Lo sbarco in Sicilia degli Alleati
Ebbe una influenza determinante nella caduta del regime lo sbarco degli Alleati in Sicilia. Le truppe italiane non riuscirono – come aveva detto Mussolini – a fermare ‘’sul bagnasciuga’’ l’esercito nemico. In poche settimane si comprese che l’Isola era ormai perduta. Ciò spinse parte dell’establishment fascista a cercare una via d’uscita con l’appoggio di Vittorio Emanuele III, arrivando al più presto ad una pace separata con gli Alleati. L’iniziativa di Dino Grandi ebbe successo. I 28 componenti del Gran Consiglio furono chiamati a votare per appello nominale, da parte del segretario del partito.
L’ordine del giorno Grandi
La votazione sull’ordine del giorno Grandi si concluse con:
- 19 voti a favore: Emilio De Bono (quadrumviro), Cesare Maria De Vecchi (quadrumviro), lo stesso presentatore Dino Grandi (presidente della Camera dei fasci e delle corporazioni), Alfredo De Marsico (ministro di grazia e giustizia), Giacomo Acerbo (ministro delle finanze), Carlo Pareschi (ministro dell’agricoltura e delle foreste), Tullio Cianetti (ministro delle corporazioni), Giuseppe Bastianini (sottosegretario agli esteri), Umberto Albini (sottosegretario agli interni), Luigi Federzoni (presidente dell’Accademia d’Italia), Giovanni Balella (presidente della Confederazione industriali), Luciano Gottardi (presidente della Confederazione lavoratori industria), Annio Bignardi (presidente della Confederazione lavoratori agricoltura), Alberto de’ Stefani, Edmondo Rossoni, Giuseppe Bottai, Giovanni Marinelli, Dino Alfieri, Galeazzo Ciano (il genero del Duce);
- 8 voti contrari: Carlo Scorza (segretario del PNF), Carlo Alberto Biggini (ministro dell’educazione nazionale), Gaetano Polverelli (ministro della cultura popolare), Antonino Tringali Casanuova (presidente del Tribunale speciale), Ettore Frattari (presidente della Confederazione agricoltori), Enzo Galbiati (capo di stato maggiore della MVSN), Roberto Farinacci, Guido Buffarini Guidi;
- 1 astenuto: Giacomo Suardo (presidente del Senato del Regno).
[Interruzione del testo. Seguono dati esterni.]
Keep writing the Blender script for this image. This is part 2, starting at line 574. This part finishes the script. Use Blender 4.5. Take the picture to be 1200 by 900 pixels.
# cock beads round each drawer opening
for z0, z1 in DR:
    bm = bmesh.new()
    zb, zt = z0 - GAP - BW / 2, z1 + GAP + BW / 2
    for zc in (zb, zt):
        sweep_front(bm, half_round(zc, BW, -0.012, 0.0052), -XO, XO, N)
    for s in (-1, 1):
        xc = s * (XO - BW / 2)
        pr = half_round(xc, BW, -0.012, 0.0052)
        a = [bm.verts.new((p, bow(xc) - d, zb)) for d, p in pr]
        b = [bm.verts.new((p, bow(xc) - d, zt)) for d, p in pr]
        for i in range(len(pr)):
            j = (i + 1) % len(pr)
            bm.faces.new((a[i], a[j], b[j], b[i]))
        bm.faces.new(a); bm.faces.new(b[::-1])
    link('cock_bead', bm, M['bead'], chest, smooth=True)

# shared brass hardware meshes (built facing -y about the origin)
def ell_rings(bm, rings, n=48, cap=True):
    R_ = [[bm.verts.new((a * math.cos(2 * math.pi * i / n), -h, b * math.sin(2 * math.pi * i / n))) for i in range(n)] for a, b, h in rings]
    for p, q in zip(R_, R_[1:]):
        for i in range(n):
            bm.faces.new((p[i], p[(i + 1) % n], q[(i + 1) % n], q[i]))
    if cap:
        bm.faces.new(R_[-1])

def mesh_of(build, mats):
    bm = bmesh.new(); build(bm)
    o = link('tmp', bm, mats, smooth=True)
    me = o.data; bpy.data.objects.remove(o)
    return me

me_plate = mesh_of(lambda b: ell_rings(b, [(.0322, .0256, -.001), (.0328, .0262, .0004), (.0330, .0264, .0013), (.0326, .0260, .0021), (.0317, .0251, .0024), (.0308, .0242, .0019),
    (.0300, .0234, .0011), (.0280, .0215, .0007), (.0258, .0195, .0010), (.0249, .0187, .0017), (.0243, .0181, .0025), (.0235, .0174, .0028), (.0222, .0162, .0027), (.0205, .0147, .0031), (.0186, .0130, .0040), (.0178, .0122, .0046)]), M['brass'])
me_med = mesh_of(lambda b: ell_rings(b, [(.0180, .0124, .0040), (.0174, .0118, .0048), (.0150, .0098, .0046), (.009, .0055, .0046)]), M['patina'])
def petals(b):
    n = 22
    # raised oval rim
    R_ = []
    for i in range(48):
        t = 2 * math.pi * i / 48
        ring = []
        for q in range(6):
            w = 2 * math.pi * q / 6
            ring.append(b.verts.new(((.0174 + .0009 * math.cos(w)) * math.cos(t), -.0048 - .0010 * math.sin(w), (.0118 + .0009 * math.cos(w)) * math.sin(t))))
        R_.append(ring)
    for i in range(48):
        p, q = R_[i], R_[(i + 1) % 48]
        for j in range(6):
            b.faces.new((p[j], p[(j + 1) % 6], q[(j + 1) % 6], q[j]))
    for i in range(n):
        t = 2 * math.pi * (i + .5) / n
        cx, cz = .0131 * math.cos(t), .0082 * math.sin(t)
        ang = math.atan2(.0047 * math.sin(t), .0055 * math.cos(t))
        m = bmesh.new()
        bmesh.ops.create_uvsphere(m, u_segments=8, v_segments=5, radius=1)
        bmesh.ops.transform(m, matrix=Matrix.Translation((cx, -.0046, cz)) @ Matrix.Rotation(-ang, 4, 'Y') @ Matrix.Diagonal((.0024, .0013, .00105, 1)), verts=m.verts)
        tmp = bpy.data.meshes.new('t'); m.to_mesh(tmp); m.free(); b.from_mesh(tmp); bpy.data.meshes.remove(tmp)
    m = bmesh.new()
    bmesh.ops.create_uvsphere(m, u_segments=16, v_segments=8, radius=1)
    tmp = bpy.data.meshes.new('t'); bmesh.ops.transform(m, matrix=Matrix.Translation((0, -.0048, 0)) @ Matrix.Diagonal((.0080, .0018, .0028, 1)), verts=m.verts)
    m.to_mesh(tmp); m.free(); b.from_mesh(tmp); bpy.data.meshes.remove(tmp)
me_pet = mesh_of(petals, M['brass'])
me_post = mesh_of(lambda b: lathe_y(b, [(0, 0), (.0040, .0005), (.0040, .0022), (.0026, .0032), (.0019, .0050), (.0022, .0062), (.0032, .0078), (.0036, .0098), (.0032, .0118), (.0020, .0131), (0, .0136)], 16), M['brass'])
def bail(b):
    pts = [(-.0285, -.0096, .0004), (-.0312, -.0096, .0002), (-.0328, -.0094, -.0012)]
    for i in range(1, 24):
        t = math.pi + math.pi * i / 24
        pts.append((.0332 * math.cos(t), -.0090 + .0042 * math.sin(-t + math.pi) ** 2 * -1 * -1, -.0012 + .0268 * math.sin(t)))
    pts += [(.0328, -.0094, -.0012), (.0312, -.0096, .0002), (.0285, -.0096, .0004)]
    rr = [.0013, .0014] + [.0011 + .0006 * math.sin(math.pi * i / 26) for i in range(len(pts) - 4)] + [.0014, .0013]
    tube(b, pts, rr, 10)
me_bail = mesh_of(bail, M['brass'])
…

Dopo l’approvazione dell’ordine del giorno Grandi, Mussolini (che aveva seguito il dibattito e replicato come se fosse provato fisicamente) ritenne inutile porre in votazione le altre mozioni e tolse la seduta. Alle 2:40 del 25 luglio i presenti lasciarono la sala.
Mussolini dal Re: il Fascismo cadde in una notte
Il giorno stesso Benito Mussolini chiese udienza al Re Vittorio Emanuele III che gliela concesse per le 17 del pomeriggio. Quando il Duce arrivò (con la speranza di ottenere di nuovo la fiducia), il Sovrano gli comunicò che aveva nominato capo del Governo il Maresciallo Pietro Badoglio e lo fece arrestare da una squadra di Carabinieri che allontanarono Mussolini, da un’uscita secondaria del Quirinale, su di un’autoambulanza militare.
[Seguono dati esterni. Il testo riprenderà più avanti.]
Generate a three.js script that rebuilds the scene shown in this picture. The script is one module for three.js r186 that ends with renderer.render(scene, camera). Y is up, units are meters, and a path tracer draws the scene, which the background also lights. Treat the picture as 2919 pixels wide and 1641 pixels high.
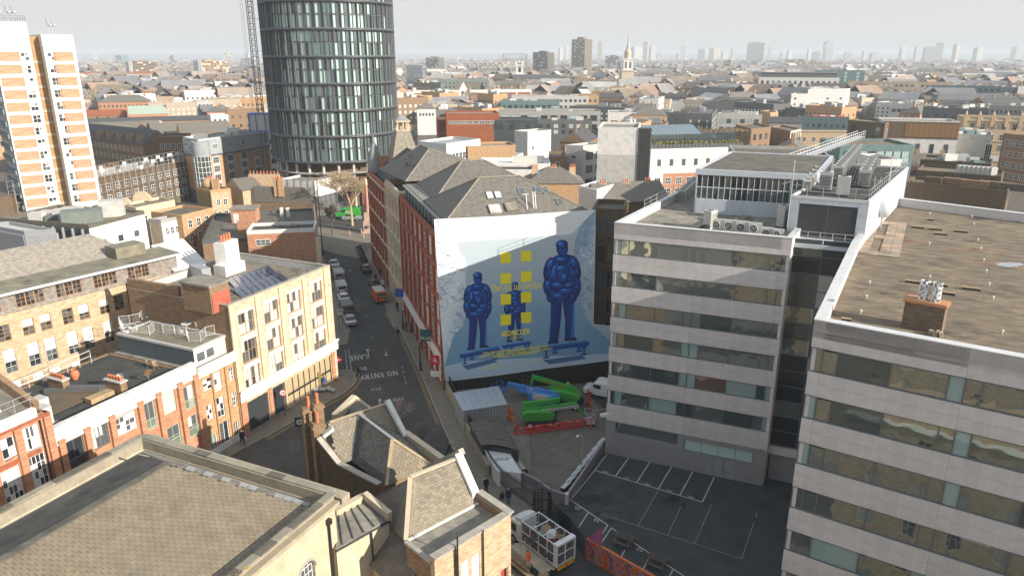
import*as THREE from 'three';
import{mergeGeometries,mergeVertices,toCreasedNormals}from 'three/addons/utils/BufferGeometryUtils.js';
import{ImprovedNoise}from 'three/addons/math/ImprovedNoise.js';
import{MarchingCubes}from 'three/addons/objects/MarchingCubes.js';
import{FontLoader}from 'three/addons/loaders/FontLoader.js';
// ---------------------------------------------------------------- camera, sky, sun, exposure
const scene=new THREE.Scene();
const PITCH=17.7252*Math.PI/180,EYE=42;
const camera=new THREE.PerspectiveCamera(43.0744,1024/575,0.5,30000);
camera.position.set(0,EYE,0);camera.rotation.x=-PITCH;
const SUN=new THREE.Vector3(0.862,0.4226,0.28).normalize();
{
const W=256,H=128,d=new Float32Array(W*H*4);
const hz=[0.48,0.475,0.465],zen=[0.33,0.42,0.54];
for(let y=0;y<H;y++)for(let x=0;x<W;x++){
const el=((y+0.5)/H-0.5)*Math.PI,ph=((x+0.5)/W-0.5)*2*Math.PI;
const dir=[Math.cos(el)*Math.cos(ph),Math.sin(el),Math.cos(el)*Math.sin(ph)];
const up=Math.max(0,dir[1]),k=1-Math.exp(-up*1.5),c=dir[0]*SUN.x+dir[1]*SUN.y+dir[2]*SUN.z;
const glow=0.14*Math.exp((c-1)*7)+0.03*Math.max(0,c);
const o=(y*W+x)*4;
for(let i=0;i<3;i++)d[o+i]=(hz[i]*(1-k)+zen[i]*k+glow*[1,0.95,0.85][i])*(el<-0.02?0.6:1);
d[o+3]=1;
}
const t=new THREE.DataTexture(d,W,H,THREE.RGBAFormat,THREE.FloatType);
t.mapping=THREE.EquirectangularReflectionMapping;t.magFilter=t.minFilter=THREE.LinearFilter;t.needsUpdate=true;
scene.background=t;scene.environment=t;scene.backgroundIntensity=1;scene.environmentIntensity=1;
}
const sun=new THREE.DirectionalLight(new THREE.Color(1,0.92,0.8),5);
sun.position.copy(SUN).multiplyScalar(400);sun.castShadow=true;sun.shadow.mapSize.set(4096,4096);
Object.assign(sun.shadow.camera,{left:-260,right:260,top:260,bottom:-260,near:1,far:1200});
scene.add(sun);sun.target.position.set(0,0,-90);scene.add(sun.target);
scene.fog=new THREE.FogExp2(new THREE.Color(0.75,0.81,0.87),0.0002);
const renderer=new THREE.WebGLRenderer({antialias:true});
renderer.toneMapping=THREE.LinearToneMapping;renderer.toneMappingExposure=1.6;renderer.shadowMap.enabled=true;
// ---------------------------------------------------------------- survey: sight lines met with planes give real positions
const V=(x,y,z)=>new THREE.Vector3(x,y,z);
const CT=Math.cos(PITCH),ST=Math.sin(PITCH);
const ray=(x,y)=>{const a=(x-1459.5)/2079,b=-(y-820.5)/2079;return[a,b*CT-ST,-(b*ST+CT)];};
const at=(x,y,h=0)=>{const d=ray(x,y),t=(h-EYE)/d[1];return[d[0]*t,d[2]*t];};
const sub=(a,b)=>[a[0]-b[0],a[1]-b[1]],add=(a,b,k=1)=>[a[0]+b[0]*k,a[1]+b[1]*k];
const len=(a)=>Math.hypot(a[0],a[1]),nrm=(a)=>{const l=len(a)||1;return[a[0]/l,a[1]/l];};
const lerp=(a,b,t)=>a+(b-a)*t,mix2=(a,b,t)=>[lerp(a[0],b[0],t),lerp(a[1],b[1],t)];
function heightAt(p,y){const b=-(y-820.5)/2079;return EYE+(p[1]*ST-b*p[1]*CT)/(CT+b*ST);}
let seed=7;
const rnd=()=>{seed=(seed+0x6d2b79f5)|0;let t=Math.imul(seed ^(seed>>>15),1|seed);t=(t+Math.imul(t ^(t>>>7),61|t))^ t;return((t ^(t>>>14))>>>0)/4294967296;};
const rr=(a,b)=>a+(b-a)*rnd(),pick=(a)=>a[Math.floor(rnd()*a.length)];
class Fac{
constructor(A,B){this.A=A;this.B=B;this.d=nrm(sub(B,A));this.L=len(sub(B,A));this.n=[-this.d[1],this.d[0]];this.ry=Math.atan2(-this.d[1],this.d[0]);}
hit(x,y){const r=ray(x,y),nx=this.n[0],nz=this.n[1],t=(this.A[0]*nx+this.A[1]*nz)/(r[0]*nx+r[2]*nz),p=[r[0]*t-this.A[0],r[2]*t-this.A[1]];return[p[0]*this.d[0]+p[1]*this.d[1],EYE+r[1]*t];}
xz(s,out=0){return[this.A[0]+this.d[0]*s+this.n[0]*out,this.A[1]+this.d[1]*s+this.n[1]*out];}
shift(out){return new Fac(this.xz(0,out),this.xz(this.L,out));}
put(o,parent,s,h,out=0){const p=this.xz(s,out),q=parent===scene?[0,0]:parent.userData.at;o.position.set(p[0]-q[0],h-(parent.userData.y0||0),p[1]-q[1]);o.rotation.y=this.ry;parent.add(o);return o;}
}
// ---------------------------------------------------------------- geometry collector
const BOXG=new THREE.BoxGeometry(1,1,1).toNonIndexed();
class G{
constructor(){this.p=[];this.n=[];}
geo(g,m){
g=g.index?g.toNonIndexed():g.clone();if(m)g.applyMatrix4(m);
const a=g.attributes.position.array,b=g.attributes.normal.array;
for(let i=0;i<a.length;i++){this.p.push(a[i]);this.n.push(b[i]);}
return this;
}
bx(x,y,z,w,h,d,ry=0,rx=0,rz=0){return this.geo(BOXG,new THREE.Matrix4().compose(V(x,y,z),new THREE.Quaternion().setFromEuler(new THREE.Euler(rx,ry,rz,'YXZ')),V(w,h,d)));}
box(x0,y0,z0,x1,y1,z1){return this.bx((x0+x1)/2,(y0+y1)/2,(z0+z1)/2,Math.abs(x1-x0),Math.abs(y1-y0),Math.abs(z1-z0));}
tri(a,b,c){
const n=V().crossVectors(V(b[0]-a[0],b[1]-a[1],b[2]-a[2]),V(c[0]-a[0],c[1]-a[1],c[2]-a[2])).normalize();
for(const q of[a,b,c]){this.p.push(q[0],q[1],q[2]);this.n.push(n.x,n.y,n.z);}
return this;
}
quad(a,b,c,d){return this.tri(a,b,c).tri(a,c,d);}
slabq(a,b,c,d,t){const f=(q)=>[q[0],q[1]-t,q[2]];this.quad(a,b,c,d);const A=f(a),B=f(b),C=f(c),D=f(d);this.quad(D,C,B,A);for(const[p,q,P,Q]of[[a,b,A,B],[b,c,B,C],[c,d,C,D],[d,a,D,A]])this.quad(q,p,P,Q);return this;}
cyl(x,y,z,r0,r1,h,seg=10){return this.geo(new THREE.CylinderGeometry(r1,r0,h,seg),new THREE.Matrix4().makeTranslation(x,y+h/2,z));}
bar(a,b,r,seg=5,r2=r){
const A=V(...a),B=V(...b),d=B.clone().sub(A),l=d.length();if(l<1e-5)return this;
const q=new THREE.Quaternion().setFromUnitVectors(V(0,1,0),d.normalize());
return this.geo(new THREE.CylinderGeometry(r2,r,l,seg),new THREE.Matrix4().compose(A.add(B).multiplyScalar(0.5),q,V(1,1,1)));
}
beam(a,b,w,h){const A=V(...a),B=V(...b),d=B.clone().sub(A),l=d.length(),m=new THREE.Matrix4().lookAt(B,A,V(0,1,0));m.setPosition(A.add(B).multiplyScalar(0.5));return this.geo(BOXG,m.multiply(new THREE.Matrix4().makeScale(w,h,l)));}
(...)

Il Fascismo cadde in una notte. Il Duce, in seguito, venne confinato sul Gran Sasso da dove fu liberato e portato in Germania da un commando di soldati tedeschi. Poi, come è noto, i tedeschi occuparono militarmente la Penisola assumendosi in proprio la conduzione del conflitto, mentre Mussolini venne usato da Hitler per fondare la Repubblica sociale italiana (RSI), lo Stato fantoccio che continuò la guerra a fianco e sotto la direzione dei tedeschi.
Dall’8 al 10 gennaio 1944 ebbe luogo a Verona, allora sotto la giurisdizione della RSI, il processo contro sei gerarchi che avevano votato l’O.d.G Grandi e contribuito quindi a sfiduciare Mussolini: Emilio De Bono , Luciano Gottardi, Galeazzo Ciano, Carlo Pareschi, Giovanni Marinelli e Tullio Cianetti.
Il processo si concluse con cinque condanne a morte per Ciano, Marinelli, Gottardi, De Bono e Pareschi e una condanna a trent’anni per Cianetti (che salvò la pelle per aver ritrattato il giorno successivo la sua adesione all’ordine del giorno Grandi).
La sentenza dei cinque condannati presenti, fu eseguita la mattina dell’11 gennaio 1944.